The legislation, if passed, pushes back two years of "catch-up" payments but simply delays a potentially devastating financial impact, Mr. Cordle said at the Embry-Riddle Aeronautical University conference, which was attended by about 100 reporters and industry-watchers.
Carriers hopeful
The carriers themselves are more optimistic. James Beer, chief financial officer for American, said in a recent interview that the carrier is confident that "we will be able to meet all of our fixed commitments." He noted that investors have eagerly bought up securities sold by American, indicating Wall Street's faith in the carrier.
Mr. Beer did confess he wants to see stronger operating results, which the airline needs to manage its burden of about $22 billion in total debt, including aircraft leases.
"What I would like to see more of is cash flow from operations coming more swiftly," he said. "That's the key to solving the amount of debt we have on our balance sheet."
American has done the most of any major carrier outside of bankruptcy to lower its costs, which figure to be about 17 percent lower than what they were in the first quarter of 2003.
The airline has far less ability to boost revenue, as low-fare carriers continue their relentless expansion. Discounters such as Southwest flew in just 159 of the top 1,000 routes in 1990. Today, they fly in 754, giving better than three-quarters of the nation's fliers some sort of low-cost alternative to traditional carriers.

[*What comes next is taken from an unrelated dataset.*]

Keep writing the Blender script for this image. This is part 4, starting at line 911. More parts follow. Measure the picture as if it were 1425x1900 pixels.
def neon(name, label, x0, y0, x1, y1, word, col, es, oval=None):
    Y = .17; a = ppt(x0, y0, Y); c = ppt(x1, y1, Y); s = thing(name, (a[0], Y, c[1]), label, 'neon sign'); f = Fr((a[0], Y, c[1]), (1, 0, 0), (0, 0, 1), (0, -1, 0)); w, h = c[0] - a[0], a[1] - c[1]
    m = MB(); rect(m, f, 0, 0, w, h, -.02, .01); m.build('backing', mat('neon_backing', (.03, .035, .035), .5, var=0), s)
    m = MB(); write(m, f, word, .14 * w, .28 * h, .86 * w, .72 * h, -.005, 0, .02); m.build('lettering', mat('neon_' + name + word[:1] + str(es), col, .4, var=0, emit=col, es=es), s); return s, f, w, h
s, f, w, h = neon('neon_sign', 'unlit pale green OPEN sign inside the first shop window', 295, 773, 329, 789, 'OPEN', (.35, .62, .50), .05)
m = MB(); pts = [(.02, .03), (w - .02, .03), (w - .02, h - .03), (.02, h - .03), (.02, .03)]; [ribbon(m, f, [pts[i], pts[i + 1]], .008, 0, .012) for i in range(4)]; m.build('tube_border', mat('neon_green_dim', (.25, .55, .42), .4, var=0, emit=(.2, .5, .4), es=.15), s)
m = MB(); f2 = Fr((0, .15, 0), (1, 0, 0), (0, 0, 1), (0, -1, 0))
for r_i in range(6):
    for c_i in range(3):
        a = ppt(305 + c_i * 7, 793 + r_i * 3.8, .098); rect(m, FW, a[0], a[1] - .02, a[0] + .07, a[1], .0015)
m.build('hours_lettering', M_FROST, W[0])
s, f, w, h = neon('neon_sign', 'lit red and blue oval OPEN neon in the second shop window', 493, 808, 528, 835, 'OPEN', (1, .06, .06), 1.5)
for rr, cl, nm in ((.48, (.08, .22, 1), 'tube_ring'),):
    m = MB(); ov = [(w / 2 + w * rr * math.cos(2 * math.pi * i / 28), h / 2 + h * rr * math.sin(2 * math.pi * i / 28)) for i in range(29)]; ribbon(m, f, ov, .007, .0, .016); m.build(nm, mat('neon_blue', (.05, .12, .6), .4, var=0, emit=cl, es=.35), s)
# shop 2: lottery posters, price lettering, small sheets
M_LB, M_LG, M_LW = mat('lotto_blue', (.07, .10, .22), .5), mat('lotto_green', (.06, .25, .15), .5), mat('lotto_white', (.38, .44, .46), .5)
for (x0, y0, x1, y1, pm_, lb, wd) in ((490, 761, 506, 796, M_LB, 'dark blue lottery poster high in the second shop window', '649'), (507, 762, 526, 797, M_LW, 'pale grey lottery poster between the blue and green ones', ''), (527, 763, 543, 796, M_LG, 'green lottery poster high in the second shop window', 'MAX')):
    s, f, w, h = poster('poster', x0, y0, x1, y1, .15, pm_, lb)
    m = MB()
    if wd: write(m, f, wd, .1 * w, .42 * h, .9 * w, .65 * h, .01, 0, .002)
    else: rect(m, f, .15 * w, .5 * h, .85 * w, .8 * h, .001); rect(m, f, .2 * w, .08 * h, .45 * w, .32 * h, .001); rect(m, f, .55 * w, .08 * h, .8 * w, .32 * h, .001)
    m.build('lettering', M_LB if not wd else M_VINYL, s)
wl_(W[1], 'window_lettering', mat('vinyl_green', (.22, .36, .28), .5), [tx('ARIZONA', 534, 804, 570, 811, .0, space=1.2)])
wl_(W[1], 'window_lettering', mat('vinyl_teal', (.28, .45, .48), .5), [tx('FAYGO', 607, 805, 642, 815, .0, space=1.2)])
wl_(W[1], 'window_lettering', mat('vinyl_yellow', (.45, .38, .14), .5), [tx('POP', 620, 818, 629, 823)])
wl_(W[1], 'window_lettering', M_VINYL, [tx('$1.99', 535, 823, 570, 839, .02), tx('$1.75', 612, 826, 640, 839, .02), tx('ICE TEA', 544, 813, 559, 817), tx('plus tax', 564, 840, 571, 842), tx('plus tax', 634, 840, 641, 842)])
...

Before the September 2001 terror attacks, airlines such as American believed they could earn more revenue - a premium of 30 percent or more over their entire network - compared with Southwest and other discounters.
But panelists and financial analysts such as Gary Chase of Lehman Bros. said large carriers today can only hope to earn a revenue premium of 10 percent - or even less.
"It's a cost-based solution," Mr. Chase said, meaning traditional airlines will have to continually hack away at their expenses to stay afloat as average airfares continue to drop around the country. Network airlines have run out of routes to fly where they won't face discounters, though some at the conference predicted a big push toward international travel as a way for large carriers to find better revenue.
The solution for big airlines isn't to abandon their busy hub airports and to try to emulate Southwest's point-to-point schedule, experts said.
Indeed, nearly a quarter of Southwest passengers are flying the discounter as if it were a large network airline, stopping in Southwest's "quasi-hubs" such as Baltimore/Washington International Airport and connecting to another flight, Mr. Levine said.
Downsizing ahead
The number of large airline hubs will certainly shrink. Robert Gordon, a professor at Northwestern University, predicted that Delta will eventually pull its hub from Dallas/Fort Worth International Airport. The Atlanta-based carrier has already downsized its D/FW hub in the last 18 months, but has said it's pleased with the results.
Hubs still work very efficiently for traditional carriers, but only the largest ones will survive the onslaught of discount airline expansion, Mr. Gordon said.
As traditional carriers fly a smaller share of passengers, a painful restructuring awaits, including bankruptcy and possible liquidation, said Darryl Jenkins, an airline expert with Embry- Riddle.
But bankruptcy doesn't always fix big airline problems. US Airways Corp. emerged from Chapter 11 protection last year, and still has the highest unit costs of the majors and will soon see its biggest hub, Philadelphia, invaded by Southwest. Many experts at the conference said they expect US Airways to go back into bankruptcy protection, where it will struggle with possible liquidation.
Meanwhile, Delta and Northwest are struggling to bring down their labor costs outside of bankruptcy. Bankrupt United needs the pension legislation to pass in order to attract cash to get out of Chapter 11, leaving only Houston-based Continental Airlines Inc. among the six largest carriers that isn't facing some sort of cost crisis.